#### [Aim of the task]
Only the lines from the one bearing "Recreate this scene as a Blender Python (bpy) script. The" to the final line should be transcribed, exactly and with both ends included. Pictures are to be left out.

#### [Scripts that build scenes]
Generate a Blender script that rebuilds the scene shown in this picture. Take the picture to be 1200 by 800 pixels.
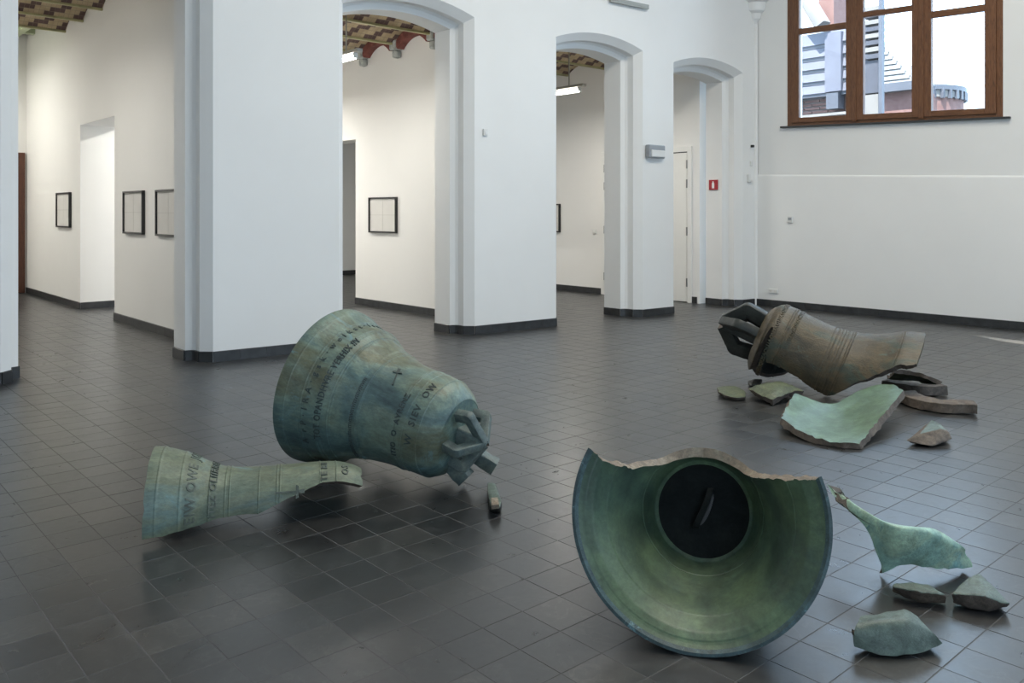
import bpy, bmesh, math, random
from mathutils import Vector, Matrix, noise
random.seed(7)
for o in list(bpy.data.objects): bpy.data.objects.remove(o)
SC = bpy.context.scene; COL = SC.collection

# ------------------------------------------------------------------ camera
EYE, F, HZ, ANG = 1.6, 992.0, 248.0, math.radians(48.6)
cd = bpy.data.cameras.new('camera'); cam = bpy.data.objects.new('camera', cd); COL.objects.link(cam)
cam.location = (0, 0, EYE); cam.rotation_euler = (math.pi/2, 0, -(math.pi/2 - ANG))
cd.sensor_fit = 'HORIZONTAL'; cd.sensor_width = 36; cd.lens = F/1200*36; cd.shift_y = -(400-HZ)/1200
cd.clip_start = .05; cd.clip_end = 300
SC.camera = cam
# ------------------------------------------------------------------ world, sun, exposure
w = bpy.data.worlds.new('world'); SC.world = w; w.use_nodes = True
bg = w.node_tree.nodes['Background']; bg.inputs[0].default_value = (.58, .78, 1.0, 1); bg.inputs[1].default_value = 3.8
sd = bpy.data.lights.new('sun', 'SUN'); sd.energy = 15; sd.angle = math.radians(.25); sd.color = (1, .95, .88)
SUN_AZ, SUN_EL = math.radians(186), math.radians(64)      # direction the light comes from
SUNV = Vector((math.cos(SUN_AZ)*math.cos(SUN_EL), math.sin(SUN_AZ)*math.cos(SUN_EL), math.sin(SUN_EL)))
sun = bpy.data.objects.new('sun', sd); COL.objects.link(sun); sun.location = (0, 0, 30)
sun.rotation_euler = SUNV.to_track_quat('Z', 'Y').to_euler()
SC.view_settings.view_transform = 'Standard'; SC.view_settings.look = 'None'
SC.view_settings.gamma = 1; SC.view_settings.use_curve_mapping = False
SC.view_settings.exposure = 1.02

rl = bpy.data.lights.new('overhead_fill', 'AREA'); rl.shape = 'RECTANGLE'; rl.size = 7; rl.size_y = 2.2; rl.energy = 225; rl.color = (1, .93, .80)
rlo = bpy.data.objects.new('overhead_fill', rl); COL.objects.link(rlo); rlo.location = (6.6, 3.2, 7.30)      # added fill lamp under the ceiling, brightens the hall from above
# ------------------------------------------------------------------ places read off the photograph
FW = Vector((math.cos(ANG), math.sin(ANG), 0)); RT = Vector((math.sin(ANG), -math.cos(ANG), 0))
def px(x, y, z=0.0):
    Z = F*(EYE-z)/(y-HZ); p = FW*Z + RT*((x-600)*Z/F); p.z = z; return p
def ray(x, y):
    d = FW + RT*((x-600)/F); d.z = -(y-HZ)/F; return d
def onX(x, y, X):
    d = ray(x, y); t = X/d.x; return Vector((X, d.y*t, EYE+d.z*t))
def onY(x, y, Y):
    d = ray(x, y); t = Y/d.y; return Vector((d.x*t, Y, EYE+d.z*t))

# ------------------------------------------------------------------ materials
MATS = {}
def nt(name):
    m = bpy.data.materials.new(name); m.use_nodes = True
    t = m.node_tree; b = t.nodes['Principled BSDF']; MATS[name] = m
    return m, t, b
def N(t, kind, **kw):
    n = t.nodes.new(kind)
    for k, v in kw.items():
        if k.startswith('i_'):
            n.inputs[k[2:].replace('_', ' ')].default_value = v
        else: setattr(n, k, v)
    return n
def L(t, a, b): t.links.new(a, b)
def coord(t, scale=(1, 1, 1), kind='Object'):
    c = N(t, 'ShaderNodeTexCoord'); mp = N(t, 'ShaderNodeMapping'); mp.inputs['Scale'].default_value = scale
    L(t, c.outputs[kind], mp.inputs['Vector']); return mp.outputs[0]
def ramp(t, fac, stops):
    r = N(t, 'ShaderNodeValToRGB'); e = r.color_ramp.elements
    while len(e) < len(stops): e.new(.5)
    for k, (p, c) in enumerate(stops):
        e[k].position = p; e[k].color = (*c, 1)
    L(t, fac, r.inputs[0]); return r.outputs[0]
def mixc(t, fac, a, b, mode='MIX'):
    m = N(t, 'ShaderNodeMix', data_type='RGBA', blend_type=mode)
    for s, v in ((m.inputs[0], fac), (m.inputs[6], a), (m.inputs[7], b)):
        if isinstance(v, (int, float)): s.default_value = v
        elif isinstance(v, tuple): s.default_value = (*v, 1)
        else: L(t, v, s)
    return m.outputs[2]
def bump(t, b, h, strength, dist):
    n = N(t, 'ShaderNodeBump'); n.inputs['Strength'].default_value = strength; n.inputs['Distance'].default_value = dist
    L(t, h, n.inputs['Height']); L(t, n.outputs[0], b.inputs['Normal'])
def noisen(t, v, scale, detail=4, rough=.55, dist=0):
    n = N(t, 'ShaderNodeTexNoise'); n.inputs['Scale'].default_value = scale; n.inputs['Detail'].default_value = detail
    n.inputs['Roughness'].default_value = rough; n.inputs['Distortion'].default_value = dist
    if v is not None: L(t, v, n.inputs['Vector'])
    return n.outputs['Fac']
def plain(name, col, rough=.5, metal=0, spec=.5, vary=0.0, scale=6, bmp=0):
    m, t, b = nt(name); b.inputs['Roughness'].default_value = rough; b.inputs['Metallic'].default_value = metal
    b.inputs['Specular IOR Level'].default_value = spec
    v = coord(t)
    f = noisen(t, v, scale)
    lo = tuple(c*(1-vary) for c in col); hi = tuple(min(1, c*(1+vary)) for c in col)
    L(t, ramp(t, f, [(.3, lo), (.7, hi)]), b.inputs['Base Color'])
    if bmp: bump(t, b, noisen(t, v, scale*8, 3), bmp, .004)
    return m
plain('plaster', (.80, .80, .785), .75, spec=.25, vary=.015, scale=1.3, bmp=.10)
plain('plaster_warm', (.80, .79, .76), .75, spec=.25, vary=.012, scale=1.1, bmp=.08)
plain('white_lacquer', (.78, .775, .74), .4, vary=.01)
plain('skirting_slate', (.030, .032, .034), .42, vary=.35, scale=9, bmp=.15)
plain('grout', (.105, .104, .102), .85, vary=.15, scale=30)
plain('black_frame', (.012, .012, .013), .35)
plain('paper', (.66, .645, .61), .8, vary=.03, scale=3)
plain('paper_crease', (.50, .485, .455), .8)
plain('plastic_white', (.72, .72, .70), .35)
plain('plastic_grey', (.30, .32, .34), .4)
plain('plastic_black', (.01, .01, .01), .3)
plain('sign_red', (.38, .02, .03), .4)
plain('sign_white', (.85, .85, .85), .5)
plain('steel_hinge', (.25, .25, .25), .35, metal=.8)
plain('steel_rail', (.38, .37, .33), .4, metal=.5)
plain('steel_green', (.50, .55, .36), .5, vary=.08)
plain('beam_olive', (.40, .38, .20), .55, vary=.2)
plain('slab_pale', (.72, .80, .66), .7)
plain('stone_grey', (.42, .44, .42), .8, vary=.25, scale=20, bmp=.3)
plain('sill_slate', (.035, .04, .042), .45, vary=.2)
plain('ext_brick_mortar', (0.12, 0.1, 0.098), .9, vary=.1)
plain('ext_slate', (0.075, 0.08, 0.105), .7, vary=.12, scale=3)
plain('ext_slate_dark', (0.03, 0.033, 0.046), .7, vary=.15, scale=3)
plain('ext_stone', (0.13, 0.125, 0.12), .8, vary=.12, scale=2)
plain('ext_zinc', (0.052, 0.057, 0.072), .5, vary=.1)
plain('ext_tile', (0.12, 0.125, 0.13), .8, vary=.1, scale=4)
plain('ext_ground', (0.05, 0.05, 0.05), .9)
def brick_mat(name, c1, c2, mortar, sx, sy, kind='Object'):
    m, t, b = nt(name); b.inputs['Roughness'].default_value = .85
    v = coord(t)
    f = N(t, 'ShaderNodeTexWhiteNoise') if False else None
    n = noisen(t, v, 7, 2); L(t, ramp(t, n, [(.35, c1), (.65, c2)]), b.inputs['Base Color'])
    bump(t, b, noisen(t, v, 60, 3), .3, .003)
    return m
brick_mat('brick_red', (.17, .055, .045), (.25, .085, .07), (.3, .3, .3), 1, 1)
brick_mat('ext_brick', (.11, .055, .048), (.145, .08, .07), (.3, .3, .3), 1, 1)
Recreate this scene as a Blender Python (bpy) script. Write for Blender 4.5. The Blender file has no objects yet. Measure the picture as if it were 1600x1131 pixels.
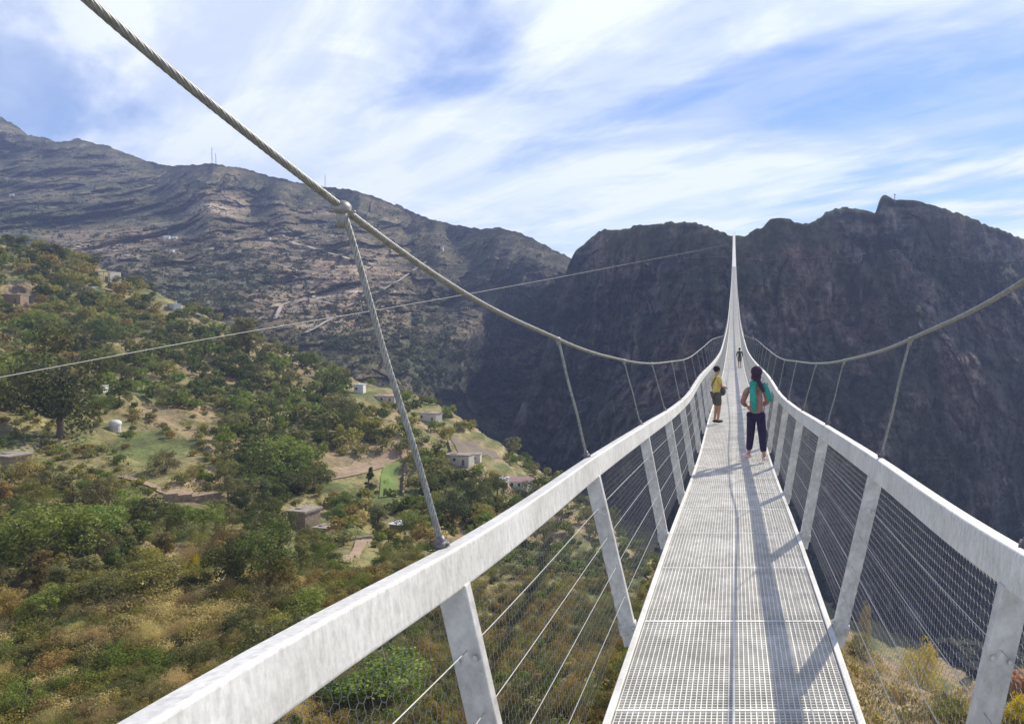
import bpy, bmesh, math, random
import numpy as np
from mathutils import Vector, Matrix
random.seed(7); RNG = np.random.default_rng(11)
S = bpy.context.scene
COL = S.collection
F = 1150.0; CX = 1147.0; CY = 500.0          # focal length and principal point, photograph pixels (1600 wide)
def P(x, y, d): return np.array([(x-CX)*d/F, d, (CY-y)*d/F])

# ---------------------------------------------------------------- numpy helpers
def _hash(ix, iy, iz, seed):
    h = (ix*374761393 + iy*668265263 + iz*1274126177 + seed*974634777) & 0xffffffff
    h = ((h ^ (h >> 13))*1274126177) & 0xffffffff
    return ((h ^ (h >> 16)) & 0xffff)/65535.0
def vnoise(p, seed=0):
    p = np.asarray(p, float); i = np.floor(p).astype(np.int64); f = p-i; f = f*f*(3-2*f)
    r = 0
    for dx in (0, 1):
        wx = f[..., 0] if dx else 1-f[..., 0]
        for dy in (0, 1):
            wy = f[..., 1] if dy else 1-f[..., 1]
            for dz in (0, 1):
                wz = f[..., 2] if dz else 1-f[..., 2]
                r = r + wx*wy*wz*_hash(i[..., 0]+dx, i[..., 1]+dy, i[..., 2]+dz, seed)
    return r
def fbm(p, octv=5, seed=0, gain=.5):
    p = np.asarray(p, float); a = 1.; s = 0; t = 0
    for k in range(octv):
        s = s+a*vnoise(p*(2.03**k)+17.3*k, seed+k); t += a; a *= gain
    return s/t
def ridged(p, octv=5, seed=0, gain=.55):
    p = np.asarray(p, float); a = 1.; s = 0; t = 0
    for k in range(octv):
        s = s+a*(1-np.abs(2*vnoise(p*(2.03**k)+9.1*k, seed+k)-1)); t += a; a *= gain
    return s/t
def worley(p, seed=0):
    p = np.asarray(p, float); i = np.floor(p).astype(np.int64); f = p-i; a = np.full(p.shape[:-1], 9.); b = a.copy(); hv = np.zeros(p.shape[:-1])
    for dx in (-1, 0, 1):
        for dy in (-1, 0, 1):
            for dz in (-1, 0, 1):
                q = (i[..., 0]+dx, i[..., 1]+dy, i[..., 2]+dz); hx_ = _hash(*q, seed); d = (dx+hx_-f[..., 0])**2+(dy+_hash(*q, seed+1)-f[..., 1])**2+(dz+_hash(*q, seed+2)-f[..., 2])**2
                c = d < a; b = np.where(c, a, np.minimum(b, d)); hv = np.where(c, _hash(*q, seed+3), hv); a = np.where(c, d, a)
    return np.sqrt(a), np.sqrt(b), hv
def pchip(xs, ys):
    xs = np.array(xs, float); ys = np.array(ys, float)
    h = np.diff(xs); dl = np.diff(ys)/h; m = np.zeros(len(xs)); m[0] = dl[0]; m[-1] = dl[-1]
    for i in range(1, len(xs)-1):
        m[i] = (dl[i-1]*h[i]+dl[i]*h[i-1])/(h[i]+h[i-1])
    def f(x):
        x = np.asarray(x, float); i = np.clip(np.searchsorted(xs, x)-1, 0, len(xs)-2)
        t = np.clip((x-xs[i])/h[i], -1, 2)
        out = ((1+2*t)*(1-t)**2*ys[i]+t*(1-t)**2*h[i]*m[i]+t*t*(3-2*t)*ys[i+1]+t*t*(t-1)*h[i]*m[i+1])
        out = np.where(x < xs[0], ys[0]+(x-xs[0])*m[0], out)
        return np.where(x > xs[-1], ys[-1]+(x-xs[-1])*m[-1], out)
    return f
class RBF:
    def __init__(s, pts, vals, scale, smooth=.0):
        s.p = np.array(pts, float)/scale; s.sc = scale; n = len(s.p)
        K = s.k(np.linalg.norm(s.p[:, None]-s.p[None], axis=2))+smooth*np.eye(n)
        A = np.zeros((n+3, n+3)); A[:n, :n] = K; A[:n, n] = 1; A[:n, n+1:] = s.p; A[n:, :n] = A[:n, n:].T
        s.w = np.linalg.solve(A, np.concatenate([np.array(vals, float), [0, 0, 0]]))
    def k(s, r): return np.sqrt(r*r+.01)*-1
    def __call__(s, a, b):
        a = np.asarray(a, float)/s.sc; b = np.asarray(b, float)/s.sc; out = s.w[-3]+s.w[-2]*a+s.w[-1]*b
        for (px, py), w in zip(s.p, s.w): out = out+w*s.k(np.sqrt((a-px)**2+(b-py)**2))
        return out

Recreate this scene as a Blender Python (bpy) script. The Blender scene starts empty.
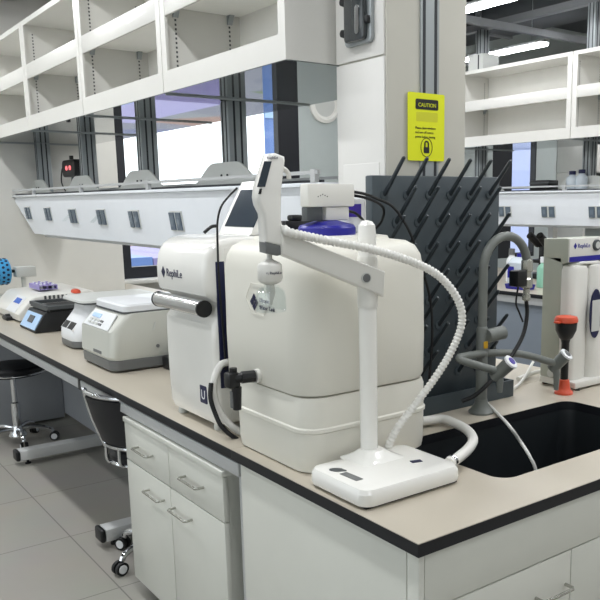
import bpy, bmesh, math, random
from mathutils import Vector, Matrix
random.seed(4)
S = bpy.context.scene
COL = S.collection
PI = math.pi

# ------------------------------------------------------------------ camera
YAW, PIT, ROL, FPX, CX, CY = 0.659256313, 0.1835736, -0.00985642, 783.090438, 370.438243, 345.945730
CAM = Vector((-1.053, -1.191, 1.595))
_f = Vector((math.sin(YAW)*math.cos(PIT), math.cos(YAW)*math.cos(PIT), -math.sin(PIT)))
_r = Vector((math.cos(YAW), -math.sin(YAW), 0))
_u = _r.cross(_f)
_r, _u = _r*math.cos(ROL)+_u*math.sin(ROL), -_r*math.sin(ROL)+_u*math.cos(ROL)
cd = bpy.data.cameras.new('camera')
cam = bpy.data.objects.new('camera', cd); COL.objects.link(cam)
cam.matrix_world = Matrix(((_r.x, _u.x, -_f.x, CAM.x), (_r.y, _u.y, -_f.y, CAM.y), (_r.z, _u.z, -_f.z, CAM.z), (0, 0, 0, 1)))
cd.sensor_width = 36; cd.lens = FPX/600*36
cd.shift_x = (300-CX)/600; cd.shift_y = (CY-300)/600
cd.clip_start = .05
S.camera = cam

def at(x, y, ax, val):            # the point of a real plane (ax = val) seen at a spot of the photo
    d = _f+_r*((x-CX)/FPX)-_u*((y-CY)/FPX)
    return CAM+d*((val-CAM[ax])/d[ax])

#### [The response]
Recreate this scene as a Blender Python (bpy) script. The Blender scene starts empty.
import bpy, bmesh, math, random
from mathutils import Vector, Matrix
random.seed(4)
S = bpy.context.scene
COL = S.collection
PI = math.pi

# ------------------------------------------------------------------ camera
YAW, PIT, ROL, FPX, CX, CY = 0.659256313, 0.1835736, -0.00985642, 783.090438, 370.438243, 345.945730
CAM = Vector((-1.053, -1.191, 1.595))
_f = Vector((math.sin(YAW)*math.cos(PIT), math.cos(YAW)*math.cos(PIT), -math.sin(PIT)))
_r = Vector((math.cos(YAW), -math.sin(YAW), 0))
_u = _r.cross(_f)
_r, _u = _r*math.cos(ROL)+_u*math.sin(ROL), -_r*math.sin(ROL)+_u*math.cos(ROL)
cd = bpy.data.cameras.new('camera')
cam = bpy.data.objects.new('camera', cd); COL.objects.link(cam)
cam.matrix_world = Matrix(((_r.x, _u.x, -_f.x, CAM.x), (_r.y, _u.y, -_f.y, CAM.y), (_r.z, _u.z, -_f.z, CAM.z), (0, 0, 0, 1)))
cd.sensor_width = 36; cd.lens = FPX/600*36
cd.shift_x = (300-CX)/600; cd.shift_y = (CY-300)/600
cd.clip_start = .05
S.camera = cam

def at(x, y, ax, val):            # the point of a real plane (ax = val) seen at a spot of the photo
    d = _f+_r*((x-CX)/FPX)-_u*((y-CY)/FPX)
    return CAM+d*((val-CAM[ax])/d[ax])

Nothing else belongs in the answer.